Bear Of The Day: Big Lots

| About: Big Lots, (BIG)

Big Lots (NYSE:BIG) ended its streak of consecutive beats at two after meeting estimates in most recently reported quarter. Estimates have dropped in a big way, and that makes it a Zacks Rank No. 4 (Sell). It is the Bear of the Day.

Comparable-Store Sales Guided Lower

One big reason estimates have dropped was that the company guided to lower comparable-store sales. Investors don't like to see negative numbers for this metric, but that is just what they got. A range of -2% to -4% means that revenue growth is challenged. The consolidated net sales were guided to a range of +1% to -1%. This means there will be lower sales from older stores and more sales from newer stores.

Company Description

Big Lots offers brand-name closeouts and bargains for customers. They offer a broad assortment of merchandise including consumables, seasonal products, furniture, housewares, toys, and gifts. Big Lots operates more than 1,400 retail stores serving 48 states. Big Lots was founded in 1967 and is headquartered in Columbus, Ohio.

Earnings History

Prior to the most recent earnings meet, the company was able to pull off two straight positive earnings surprises. The October 2012 quarter saw a beat of $0.14, which translated into positive surprise of 58%. The following quarter had a beat of $0.10, or 5% ahead of expectations.

Earnings Estimates Slip

Estimates for BIG fell substantially following the most recent quarter. In April 2013, the Zacks Consensus Estimate for BIG stood at $3.18. In June, the month after the report, the estimate had slipped to $2.95. Since then it has held steady. The 2014 estimate also dropped in a big way, from $3.48 to $3.29. There has been additional weakness as the current 2014 estimate is down two pennies to $3.27.

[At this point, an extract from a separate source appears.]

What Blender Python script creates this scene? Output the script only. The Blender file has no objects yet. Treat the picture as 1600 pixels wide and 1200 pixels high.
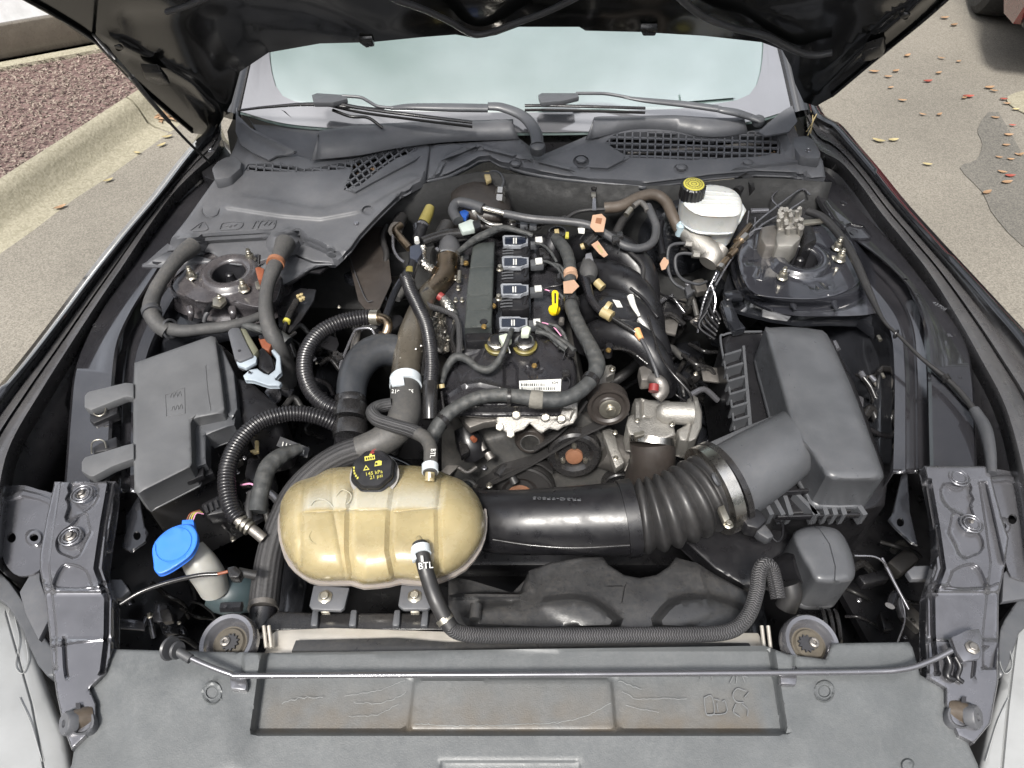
import bpy, bmesh, math, random
import numpy as np
from mathutils import Vector, Matrix
from mathutils.geometry import delaunay_2d_cdt
random.seed(7); np.random.seed(7)
SC = bpy.context.scene
COL = SC.collection
# ------------------------------------------------------------------ camera
CAM = np.array([0.0, -0.41, 1.90]); PITCH = math.radians(48); FPX = 1155.0
cd = bpy.data.cameras.new('camera'); cam = bpy.data.objects.new('camera', cd); COL.objects.link(cam)
cam.location = CAM; cam.rotation_euler = (math.pi/2 - PITCH, 0, 0)
cd.sensor_width = 36; cd.lens = FPX/1600*36; cd.clip_start = .02; cd.clip_end = 400
SC.camera = cam
# ------------------------------------------------------------------ sky, sun, exposure
SUN_EL, SUN_AZ = math.radians(58), math.radians(200)   # azimuth measured from +Y clockwise
wd = bpy.data.worlds.new('World'); SC.world = wd; wd.use_nodes = True
nt = wd.node_tree; bg = nt.nodes['Background']
sky = nt.nodes.new('ShaderNodeTexSky'); sky.sky_type = 'NISHITA'; sky.sun_disc = False
sky.sun_elevation = SUN_EL; sky.sun_rotation = SUN_AZ; sky.dust_density = 3.0; sky.air_density = 1.0
hs = nt.nodes.new('ShaderNodeHueSaturation'); hs.inputs['Saturation'].default_value = .28
# thin broken cloud over the blue: bright, uneven overcast
tcn = nt.nodes.new('ShaderNodeTexCoord'); cn = nt.nodes.new('ShaderNodeTexNoise'); cn.inputs['Scale'].default_value = 2.8
cn.inputs['Detail'].default_value = 5; cn.inputs['Roughness'].default_value = .55
cr = nt.nodes.new('ShaderNodeMapRange'); cr.inputs['From Min'].default_value = .35; cr.inputs['From Max'].default_value = .7
cr.inputs['To Min'].default_value = .35; cr.inputs['To Max'].default_value = 1.75
mul = nt.nodes.new('ShaderNodeVectorMath'); mul.operation = 'SCALE'
nt.links.new(tcn.outputs['Generated'], cn.inputs['Vector']); nt.links.new(cn.outputs['Fac'], cr.inputs['Value'])
nt.links.new(sky.outputs[0], hs.inputs['Color']); nt.links.new(hs.outputs[0], mul.inputs[0]); nt.links.new(cr.outputs[0], mul.inputs['Scale'])
nt.links.new(mul.outputs[0], bg.inputs['Color']); bg.inputs['Strength'].default_value = .13
sl = bpy.data.lights.new('sun', 'SUN'); sl.energy = 2.5; sl.angle = math.radians(11); sl.color = (1, .96, .9)
so = bpy.data.objects.new('sun', sl); COL.objects.link(so)
sd = Vector((math.sin(SUN_AZ)*math.cos(SUN_EL), math.cos(SUN_AZ)*math.cos(SUN_EL), math.sin(SUN_EL)))
so.rotation_euler = sd.to_track_quat('Z', 'Y').to_euler(); so.location = (0, -3, 6)
SC.view_settings.view_transform = 'Standard'; SC.view_settings.look = 'None'
SC.view_settings.exposure = 1.4; SC.view_settings.gamma = 1; SC.view_settings.use_curve_mapping = False
SC.cycles.max_bounces = 8; SC.cycles.use_denoising = True
# ------------------------------------------------------------------ geometry helpers
_f = np.array([0, math.cos(PITCH), -math.sin(PITCH)]); _u = np.array([0, math.sin(PITCH), math.cos(PITCH)]); _r = np.array([1., 0, 0])
def ray(x, y):
    x = np.asarray(x, float); y = np.asarray(y, float)
    return _f + ((x-800)/FPX)[..., None]*_r + ((600-y)/FPX)[..., None]*_u
def pl(p): return p if isinstance(p, (tuple, list)) else (p, 0, 0)
def W(x, y, p=0., add=0.):
    """point of the photograph met with the plane z = a + b*Y + c*X"""
    a, b, c = pl(p); d = ray(x, y)
    t = (a + add + b*CAM[1] + c*CAM[0] - CAM[2])/(d[..., 2] - b*d[..., 1] - c*d[..., 0])
    return CAM + d*np.asarray(t)[..., None]
def S(x, y, p):
    """metres per photo pixel there"""
    return float(np.dot(W(x, y, p)-CAM, _f))/FPX
def place(o, parent):
    COL.objects.link(o)
    if parent is not None:
        o.parent = parent; o.matrix_parent_inverse = Matrix.Translation(-Vector(parent['wl']))
def tag(o, label=None, cat=None, group=None, kind=None):
    if label: o['label'] = label
    if cat: o['category'] = cat
    if group: o['group'] = group
    if kind: o['kind'] = kind
    return o
def thing(name, loc, label, cat, group=None):
    o = bpy.data.objects.new(name, None); COL.objects.link(o); o.empty_display_size = .05
    o.location = Vector([float(v) for v in loc]); o['wl'] = [float(v) for v in loc]
    return tag(o, label, cat, group)
def mesh(name, V, Fc, mat, parent=None, smooth=40, uv=None, label=None, cat=None, group=None, kind=None):
    V = np.asarray(V, float); c = (V.max(0)+V.min(0))/2
    me = bpy.data.meshes.new(name); me.from_pydata((V-c).tolist(), [], [list(map(int, f)) for f in Fc]); me.update()
    if uv is not None:
        l = me.uv_layers.new(name='UVMap'); vi = np.empty(len(me.loops), np.int32); me.loops.foreach_get('vertex_index', vi)
        l.data.foreach_set('uv', np.asarray(uv, np.float32)[vi].ravel())
    if smooth:
        me.polygons.foreach_set('use_smooth', [True]*len(me.polygons)); me.set_sharp_from_angle(angle=math.radians(smooth))
    if mat: me.materials.append(mat)
    o = bpy.data.objects.new(name, me); o.location = Vector(c); o['wl'] = c.tolist()
    place(o, parent)
    return tag(o, label, cat, group, kind)
def dupe(o, parent, off):
    """copy a mesh object with its mesh data, moved by off"""
    n = o.copy(); w = [a+b for a, b in zip(o['wl'], off)]; n['wl'] = w; n.location = Vector(w); n.parent = None
    for k in ('label',):
        if k in n: del n[k]
    place(n, parent); return n
def crom(P, closed=False, k=8):
    """Catmull-Rom through P"""
    P = np.asarray(P, float); n = len(P)
    if n < 3: 
        t = np.linspace(0, 1, k+1)[:, None]; return P[0]*(1-t)+P[-1]*t
    Q = np.vstack([P[-1], P, P[:2]]) if closed else np.vstack([2*P[0]-P[1], P, 2*P[-1]-P[-2]])
    out = []
    for i in range(n if closed else n-1):
        p0, p1, p2, p3 = Q[i], Q[i+1], Q[i+2], Q[i+3]
        for j in range(k):
            t = j/k; out.append(.5*((2*p1)+(-p0+p2)*t+(2*p0-5*p1+4*p2-p3)*t*t+(-p0+3*p1-3*p2+p3)*t**3))
    if not closed: out.append(P[-1])
    return np.array(out)
def resamp(P, step, closed=True):
    P = np.asarray(P, float); out = []
    n = len(P)
    for i in range(n if closed else n-1):
        a, b = P[i], P[(i+1) % n]; m = max(1, int(round(np.linalg.norm(b-a)/step)))
        for j in range(m): out.append(a+(b-a)*j/m)
    if not closed: out.append(P[-1])
    return np.array(out)
def segd(Q, P, closed):
    """distance of points Q to polyline P"""
    P = np.asarray(P, float); Q = np.asarray(Q, float); d = np.full(len(Q), 1e9); n = len(P)
    for i in range(n if closed else n-1):
        a, b = P[i], P[(i+1) % n]; ab = b-a; L = max(ab@ab, 1e-9)
        t = np.clip(((Q-a)@ab)/L, 0, 1); d = np.minimum(d, np.linalg.norm(Q-a-t[:, None]*ab, axis=1))
    return d
def inside(Q, P):
    P = np.asarray(P, float); Q = np.asarray(Q, float); c = np.zeros(len(Q), bool); n = len(P)
    for i in range(n):
        a, b = P[i], P[(i+1) % n]
        if a[1] == b[1]: continue
        c ^= ((a[1] > Q[:, 1]) != (b[1] > Q[:, 1])) & (Q[:, 0] < (b[0]-a[0])*(Q[:, 1]-a[1])/(b[1]-a[1])+a[0])
    return c
def ss(t): t = np.clip(t, 0, 1); return t*t*(3-2*t)
def mk(f, P, closed, offs): f.guide = (np.asarray(P, float), closed, offs); return f
def ridge(P, w, h, closed=False): return mk(lambda Q: h*ss(1-segd(Q, P, closed)/w), P, closed, (0, .45*w, w))
def bead(P, w, h, soft=2, closed=False): return mk(lambda Q: h*ss((w-segd(Q, P, closed))/soft), P, closed, (max(0, w-soft)*.98, w-soft*.5, w))
def plat(P, h, soft=4, smooth=0):
    if smooth: P = crom(P, True, smooth)
    def f(Q):
        d = segd(Q, P, True); d = np.where(inside(Q, P), d, -d); return h*ss(d/soft+.5)
    return mk(f, P, True, (0, soft*.5, soft*.22))
def disc(x, y, r, h, soft=2, asp=1.): return mk(lambda Q: h*ss((r-np.hypot(Q[:, 0]-x, (Q[:, 1]-y)/asp))/soft), [(x+r*math.cos(t)*.999, y+r*asp*math.sin(t)*.999) for t in np.arange(18)*math.pi/9], True, (0, soft*.5, soft))
def dome(x, y, rx, ry, h): return lambda Q: h*np.sqrt(np.clip(1-((Q[:, 0]-x)/rx)**2-((Q[:, 1]-y)/ry)**2, 0, 1))
def ell(x, y, rx, ry, n=24, a=0):
    t = np.arange(n)*2*math.pi/n; ca, sa = math.cos(a), math.sin(a); X, Y = rx*np.cos(t), ry*np.sin(t)
    return np.stack([x+X*ca-Y*sa, y+X*sa+Y*ca], 1)
def sheet(name, out, p, mat, parent=None, relief=(), holes=(), step=10, depth=.004, rnd=0, rh=None, smooth=0, dv=None, sa=40, z_of=None, taper=0, **kw):
    """solid plate: outline in photo pixels laid on a plane of the scene, relief in metres"""
    out = crom(out, True, smooth) if smooth else np.asarray(out, float)
    B = resamp(out, step); rings = [B] + [resamp(np.asarray(h, float), step) for h in holes]
    lo, hi = B.min(0), B.max(0)
    gx, gy = np.meshgrid(np.arange(lo[0]+step*.5, hi[0], step), np.arange(lo[1]+step*.5, hi[1], step*.87)); gx = gx + (np.arange(gx.shape[0]) % 2)[:, None]*step*.5
    G = np.stack([gx.ravel(), gy.ravel()], 1); ok = inside(G, B) & (segd(G, B, True) > step*.55)
    for h in rings[1:]: ok &= ~inside(G, h) & (segd(G, h, True) > step*.5)
    G = G[ok]
    if rnd:
        n = len(B); T = np.roll(B, -1, 0)-np.roll(B, 1, 0); N = np.stack([-T[:, 1], T[:, 0]], 1)/np.maximum(np.linalg.norm(T, axis=1), 1e-6)[:, None]
        area = .5*np.sum(B[:, 0]*np.roll(B[:, 1], -1)-np.roll(B[:, 0], -1)*B[:, 1]); N = N if area > 0 else -N
        if len(G): G = G[segd(G, B, True) > rnd*1.25]
        ex = []
        for q in (.12, .35, .7, 1.1):
            E = B+N*rnd*q; E = E[inside(E, B) & (segd(E, B, True) > rnd*q*.9)]; ex.append(E)
        G = np.vstack([G]+ex)
    for g_ in relief:
        if not hasattr(g_, 'guide'): continue
        gp, cl, offs = g_.guide; D_ = resamp(gp, min(step*.8, 7), cl)
        if len(D_) < 2: continue
        if cl: T_ = np.roll(D_, -1, 0)-np.roll(D_, 1, 0)
        else: T_ = np.gradient(D_, axis=0)
        T_ /= np.maximum(np.linalg.norm(T_, axis=1), 1e-6)[:, None]; N_2 = np.stack([-T_[:, 1], T_[:, 0]], 1)
        E = np.vstack([D_+N_2*q*s_ for q in offs for s_ in ((1, -1) if q else (1,))])
        md = segd(E, gp, cl); keep = np.isin(np.arange(len(E)), np.arange(len(E)))
        tgt = np.concatenate([np.full(len(D_), q) for q in offs for s_ in ((1, -1) if q else (1,))]); E = E[md > tgt*.9-1e-6]
        mx = max(offs)+step*.35; G = G[segd(G, gp, cl) > mx] if max(offs) < step*3 else G
        e_ok = inside(E, B) & (segd(E, B, True) > max(1.2, step*.2))
        for h in rings[1:]: e_ok &= ~inside(E, h) & (segd(E, h, True) > 1.2)
        G = np.vstack([G, E[e_ok]])
    P = np.vstack(rings+[G]); ed = []; o = 0
    for r in rings:
        m = len(r); ed += [(o+i, o+(i+1) % m) for i in range(m)]; o += m
    r = delaunay_2d_cdt([Vector(q) for q in P], ed, [], 0, 1e-4)
    V2 = np.array([[v.x, v.y] for v in r[0]]); Fc = np.array([f for f in r[2] if len(f) == 3])
    ce = V2[Fc].mean(1); k = inside(ce, B)
    for h in rings[1:]: k &= ~inside(ce, h)
    Fc = Fc[k]
    h = np.zeros(len(V2))
    for g in relief: h = h+g(V2)
    if rnd:
        rr = rh if rh else rnd*S(B[0][0], B[0][1], p)
        d = np.clip(segd(V2, B, True)/rnd, 0, 1); h -= rr*(1-np.sqrt(np.clip(1-(1-d)**2, 0, 1)))
    if z_of: h = h+z_of(V2)
    T = W(V2[:, 0], V2[:, 1], p, h); n = len(T)
    a, b = T[Fc[:, 1]]-T[Fc[:, 0]], T[Fc[:, 2]]-T[Fc[:, 0]]
    nz = np.cross(a, b); flip = (nz@(CAM-T.mean(0))) < 0 if False else np.einsum('ij,ij->i', nz, CAM-T[Fc[:, 0]]) < 0
    Fc[flip] = Fc[flip][:, ::-1]
    dvv = np.array(dv if dv is not None else (0, 0, -1.))*depth
    Bt = T+dvv
    if taper: c = T.mean(0); Bt[:, :2] = c[:2]+(Bt[:, :2]-c[:2])*(1-taper)
    faces = [tuple(f) for f in Fc] + [tuple(f[::-1]+n) for f in Fc]
    cnt = {}
    for f in Fc:
        for i in range(3): cnt[(f[i], f[(i+1) % 3])] = 1
    for (i, j) in cnt:
        if (j, i) not in cnt: faces.append((j, i, i+n, j+n))
    return mesh(name, np.vstack([T, Bt]), faces, mat, parent, smooth=sa, **kw)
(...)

The valuation picture for BIG is a good one. With estimates moving lower and the stock falling after the most recent quarter, the valuation becomes more and more attractive. The trailing and forward PE of 12.2x show a substantial discount to the industry average of 26.3x and 23.4x, respectively. The price to book multiple if 2.6x is just short of being half of the industry average, while the price/sales multiple could triple before it eclipses the industry average.

The price and consensus chart really shows the story of what is going on at BIG. The estimates have been pointing the wrong way, sliding lower over time. The stock is holding steady despite the lower estimates. That is likely due to value players that think BIG can turn it around.